The five letter F word

It’s not a swear word but it’s something to swear by. The five letter F word that I’m referring to is ‘Focus’. Get it, keep it, preach it!

Your business can have the best product or service but without focus it will struggle. We live in a world where everyone has an opinion, where there are more media options that ever before, and seemingly less time. So there’s a constant need to focus on focusing on your target market.

Don’t get distracted by the glitz and glamour, or the price, or how easy something is. If it doesn’t effectively and efficiently deliver to your target market, give it the six letter F word, ‘Forget’.
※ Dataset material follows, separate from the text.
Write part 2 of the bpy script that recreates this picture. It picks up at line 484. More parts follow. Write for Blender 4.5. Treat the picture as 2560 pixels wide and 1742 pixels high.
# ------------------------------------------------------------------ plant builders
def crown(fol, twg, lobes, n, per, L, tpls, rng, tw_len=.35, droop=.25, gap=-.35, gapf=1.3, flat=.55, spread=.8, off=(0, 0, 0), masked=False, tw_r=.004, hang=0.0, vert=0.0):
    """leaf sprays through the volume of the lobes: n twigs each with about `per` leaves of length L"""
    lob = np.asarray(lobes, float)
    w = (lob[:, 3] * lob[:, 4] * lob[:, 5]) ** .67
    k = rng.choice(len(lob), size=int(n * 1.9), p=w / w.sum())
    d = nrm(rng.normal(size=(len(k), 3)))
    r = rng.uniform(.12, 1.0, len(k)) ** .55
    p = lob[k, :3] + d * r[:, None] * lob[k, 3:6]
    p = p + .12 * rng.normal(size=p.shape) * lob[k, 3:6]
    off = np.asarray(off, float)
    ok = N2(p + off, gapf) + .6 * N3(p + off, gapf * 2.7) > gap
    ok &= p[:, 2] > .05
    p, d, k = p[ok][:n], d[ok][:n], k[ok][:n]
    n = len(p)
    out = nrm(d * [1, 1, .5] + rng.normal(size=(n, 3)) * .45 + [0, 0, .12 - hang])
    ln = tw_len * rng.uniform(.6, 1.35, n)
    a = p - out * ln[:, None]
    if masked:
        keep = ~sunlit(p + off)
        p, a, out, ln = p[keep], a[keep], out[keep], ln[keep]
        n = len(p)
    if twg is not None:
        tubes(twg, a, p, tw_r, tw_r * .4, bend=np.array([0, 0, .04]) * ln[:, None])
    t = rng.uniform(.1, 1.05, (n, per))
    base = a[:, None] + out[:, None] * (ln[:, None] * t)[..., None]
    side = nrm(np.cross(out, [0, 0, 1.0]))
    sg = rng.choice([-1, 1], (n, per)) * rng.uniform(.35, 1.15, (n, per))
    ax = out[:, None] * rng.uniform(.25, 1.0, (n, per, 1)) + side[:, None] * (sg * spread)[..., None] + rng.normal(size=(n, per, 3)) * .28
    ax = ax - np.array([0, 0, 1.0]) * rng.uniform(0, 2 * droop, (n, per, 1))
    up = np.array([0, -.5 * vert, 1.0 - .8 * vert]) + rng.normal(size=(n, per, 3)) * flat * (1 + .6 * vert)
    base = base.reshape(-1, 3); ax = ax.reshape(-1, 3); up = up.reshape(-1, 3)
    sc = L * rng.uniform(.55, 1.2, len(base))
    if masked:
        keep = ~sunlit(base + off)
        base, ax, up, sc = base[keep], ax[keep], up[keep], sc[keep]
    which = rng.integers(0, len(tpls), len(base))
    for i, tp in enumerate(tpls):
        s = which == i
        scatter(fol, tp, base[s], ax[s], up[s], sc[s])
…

Here are a couple of practical examples of focus:

• Kitomba, sell software to the salon and spa market. A cool CRM product that among other things also benchmarks staff performance. Talking to the head of Kitomba, I was impressed with his focus on taking this product to other countries. Some might take the opportunity to reskin the product and sell it into other service industries involving regular repeat business

• The arborist in our area sponsors the local school gala. Not a big thing and in many respects it’s quite logical. The gala day is a huge event for the community where not only those involved in the school but others come along to mix, mingle and support the school. So the arborist’s support is well noticed by locals who use his services.

Some products/services have a more defined target market so are easier to maintain customer focus e.g Tinkture (tattoo aftercare product). Whereas others are quite broad e.g. credit cards, utilities, financial services.

Even for those that have a broader customer base there is still the benefit of focusing. Focus on your loyal customers to understand what they like about you. Focus on your not so loyal customers to learn what could be improved. Focus again on certain demographics such as age, gender, income, and also regions, products, channel success.

Prioritise so that you focus on what’s important for your customers. If you don’t someone else will.

Go 2 Market principle: Focus requires that you focus on your target market. Focus on that first, then on delivering what’s going to make a difference.